6. Die Freistellung von vorgerichtlichen Rechtsanwaltskosten kann der Kläger von den Beklagten als Gesamtschuldner als Teil seines Schadens nach § 826 BGB verlangen. Er besteht in der vom Landgericht zugesprochenen Höhe.
Allerdings besteht kein Anspruch auf Verzinsung des Freistellungsanspruchs ab Rechtshängigkeit gemäß §§ 288 Abs. 1, 291 Satz 1 BGB. Danach sind nur Geldschulden zu verzinsen, zu denen ein Freistellungsanspruch nicht gehört, vgl. OLG Frankfurt, Urteil vom 20.12.2018, Az. 8 U 33/17, BeckRS 2018, 35942 Rn. 86; OLG Hamm, Urteil vom 19.01.2012, Az. 24 U 32/11, juris Rn. 44; OLG Stuttgart, Urteil vom 04.10.2010, Az. 5 U 60/10, NJW-RR 2011, 239, 243.
III.
Die Kostenentscheidung des Berufungsverfahrens folgt aus § § 92 Abs. 1, 97 Abs. 1 ZPO und berücksichtigt das jeweilige Teilunterliegen der Parteien.

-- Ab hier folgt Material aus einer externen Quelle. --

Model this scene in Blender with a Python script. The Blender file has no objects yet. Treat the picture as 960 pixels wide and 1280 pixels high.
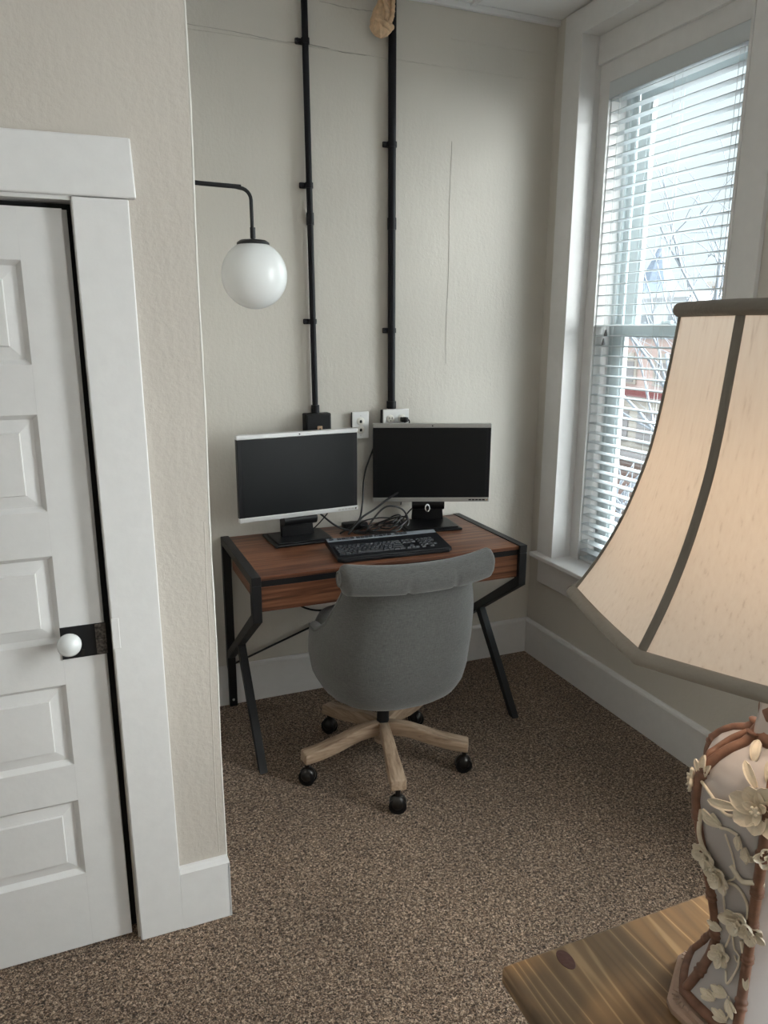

Die Entscheidung über die vorläufige Vollstreckbarkeit beruht auf §§ 708 Nr. 10, 711 ZPO.
Die Revision ist gemäß § 542 Abs. 2 S. 1 ZPO zur Sicherung einer einheitlichen Rechtsprechung zuzulassen. Einige wesentliche Punkte sind zwar durch die Entscheidung des Bundesgerichtshofs vom 25.05.2020 geklärt. Nicht geklärt ist jedoch die Frage, ob auch ein Anspruch auf Zahlung von deliktischen Zinsen gegeben ist und ob auch die Beklagte zu 1) als Herstellerin der Fahrzeuge haftet.